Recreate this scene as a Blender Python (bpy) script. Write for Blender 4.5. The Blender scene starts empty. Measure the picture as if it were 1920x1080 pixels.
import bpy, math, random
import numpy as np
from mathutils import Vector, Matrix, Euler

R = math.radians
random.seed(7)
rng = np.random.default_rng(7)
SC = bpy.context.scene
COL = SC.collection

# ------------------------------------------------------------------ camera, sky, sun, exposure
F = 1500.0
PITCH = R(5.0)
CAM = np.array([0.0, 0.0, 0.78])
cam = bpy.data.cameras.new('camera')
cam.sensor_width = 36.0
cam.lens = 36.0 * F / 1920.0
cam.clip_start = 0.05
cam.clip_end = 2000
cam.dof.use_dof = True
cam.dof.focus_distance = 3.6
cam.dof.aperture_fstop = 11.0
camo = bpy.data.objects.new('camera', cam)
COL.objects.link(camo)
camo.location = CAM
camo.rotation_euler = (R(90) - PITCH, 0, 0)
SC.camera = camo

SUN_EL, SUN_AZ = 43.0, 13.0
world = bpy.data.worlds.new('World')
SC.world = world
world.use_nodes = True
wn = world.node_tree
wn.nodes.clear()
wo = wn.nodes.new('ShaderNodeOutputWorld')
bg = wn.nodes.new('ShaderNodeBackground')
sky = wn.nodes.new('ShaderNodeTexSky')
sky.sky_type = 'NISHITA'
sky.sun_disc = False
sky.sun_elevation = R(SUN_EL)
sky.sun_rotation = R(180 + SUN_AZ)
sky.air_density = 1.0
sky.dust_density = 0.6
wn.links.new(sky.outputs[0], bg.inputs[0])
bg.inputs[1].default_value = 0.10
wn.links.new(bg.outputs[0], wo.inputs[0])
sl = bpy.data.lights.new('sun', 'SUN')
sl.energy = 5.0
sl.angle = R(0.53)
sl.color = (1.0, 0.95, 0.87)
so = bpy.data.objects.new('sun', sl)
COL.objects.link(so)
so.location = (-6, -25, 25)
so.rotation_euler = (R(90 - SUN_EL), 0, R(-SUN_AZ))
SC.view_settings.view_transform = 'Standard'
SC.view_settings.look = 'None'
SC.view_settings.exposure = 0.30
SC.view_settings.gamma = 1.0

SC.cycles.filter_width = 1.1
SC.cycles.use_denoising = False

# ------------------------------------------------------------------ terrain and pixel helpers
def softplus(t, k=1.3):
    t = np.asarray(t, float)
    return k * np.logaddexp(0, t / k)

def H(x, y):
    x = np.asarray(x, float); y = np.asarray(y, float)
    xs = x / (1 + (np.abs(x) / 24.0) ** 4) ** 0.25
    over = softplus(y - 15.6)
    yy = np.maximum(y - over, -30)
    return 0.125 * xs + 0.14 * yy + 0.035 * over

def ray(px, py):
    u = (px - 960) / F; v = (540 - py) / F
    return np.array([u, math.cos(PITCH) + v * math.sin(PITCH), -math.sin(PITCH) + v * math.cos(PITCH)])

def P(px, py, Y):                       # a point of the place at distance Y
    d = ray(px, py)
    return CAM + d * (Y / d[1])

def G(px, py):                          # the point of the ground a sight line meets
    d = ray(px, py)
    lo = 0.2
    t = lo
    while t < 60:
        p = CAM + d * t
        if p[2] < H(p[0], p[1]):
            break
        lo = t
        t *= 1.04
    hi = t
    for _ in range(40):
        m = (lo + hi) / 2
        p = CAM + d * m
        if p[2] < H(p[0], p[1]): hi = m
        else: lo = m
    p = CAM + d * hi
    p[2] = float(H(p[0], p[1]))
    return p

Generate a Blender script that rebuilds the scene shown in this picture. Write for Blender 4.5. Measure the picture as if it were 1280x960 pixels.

^^^^^^^^^^^^^^^^

→ Direction: Print all of the entries exactly as they are written.

→ The reply:
Recreate this scene as a Blender Python (bpy) script. Write for Blender 4.5. The Blender scene starts empty. Measure the picture as if it were 1920x1080 pixels.
import bpy, math, random
import numpy as np
from mathutils import Vector, Matrix, Euler

R = math.radians
random.seed(7)
rng = np.random.default_rng(7)
SC = bpy.context.scene
COL = SC.collection

# ------------------------------------------------------------------ camera, sky, sun, exposure
F = 1500.0
PITCH = R(5.0)
CAM = np.array([0.0, 0.0, 0.78])
cam = bpy.data.cameras.new('camera')
cam.sensor_width = 36.0
cam.lens = 36.0 * F / 1920.0
cam.clip_start = 0.05
cam.clip_end = 2000
cam.dof.use_dof = True
cam.dof.focus_distance = 3.6
cam.dof.aperture_fstop = 11.0
camo = bpy.data.objects.new('camera', cam)
COL.objects.link(camo)
camo.location = CAM
camo.rotation_euler = (R(90) - PITCH, 0, 0)
SC.camera = camo

SUN_EL, SUN_AZ = 43.0, 13.0
world = bpy.data.worlds.new('World')
SC.world = world
world.use_nodes = True
wn = world.node_tree
wn.nodes.clear()
wo = wn.nodes.new('ShaderNodeOutputWorld')
bg = wn.nodes.new('ShaderNodeBackground')
sky = wn.nodes.new('ShaderNodeTexSky')
sky.sky_type = 'NISHITA'
sky.sun_disc = False
sky.sun_elevation = R(SUN_EL)
sky.sun_rotation = R(180 + SUN_AZ)
sky.air_density = 1.0
sky.dust_density = 0.6
wn.links.new(sky.outputs[0], bg.inputs[0])
bg.inputs[1].default_value = 0.10
wn.links.new(bg.outputs[0], wo.inputs[0])
sl = bpy.data.lights.new('sun', 'SUN')
sl.energy = 5.0
sl.angle = R(0.53)
sl.color = (1.0, 0.95, 0.87)
so = bpy.data.objects.new('sun', sl)
COL.objects.link(so)
so.location = (-6, -25, 25)
so.rotation_euler = (R(90 - SUN_EL), 0, R(-SUN_AZ))
SC.view_settings.view_transform = 'Standard'
SC.view_settings.look = 'None'
SC.view_settings.exposure = 0.30
SC.view_settings.gamma = 1.0

SC.cycles.filter_width = 1.1
SC.cycles.use_denoising = False

# ------------------------------------------------------------------ terrain and pixel helpers
def softplus(t, k=1.3):
    t = np.asarray(t, float)
    return k * np.logaddexp(0, t / k)

def H(x, y):
    x = np.asarray(x, float); y = np.asarray(y, float)
    xs = x / (1 + (np.abs(x) / 24.0) ** 4) ** 0.25
    over = softplus(y - 15.6)
    yy = np.maximum(y - over, -30)
    return 0.125 * xs + 0.14 * yy + 0.035 * over

def ray(px, py):
    u = (px - 960) / F; v = (540 - py) / F
    return np.array([u, math.cos(PITCH) + v * math.sin(PITCH), -math.sin(PITCH) + v * math.cos(PITCH)])

def P(px, py, Y):                       # a point of the place at distance Y
    d = ray(px, py)
    return CAM + d * (Y / d[1])

def G(px, py):                          # the point of the ground a sight line meets
    d = ray(px, py)
    lo = 0.2
    t = lo
    while t < 60:
        p = CAM + d * t
        if p[2] < H(p[0], p[1]):
            break
        lo = t
        t *= 1.04
    hi = t
    for _ in range(40):
        m = (lo + hi) / 2
        p = CAM + d * m
        if p[2] < H(p[0], p[1]): hi = m
        else: lo = m
    p = CAM + d * hi
    p[2] = float(H(p[0], p[1]))
    return p

Generate a Blender script that rebuilds the scene shown in this picture. Write for Blender 4.5. Measure the picture as if it were 1280x960 pixels.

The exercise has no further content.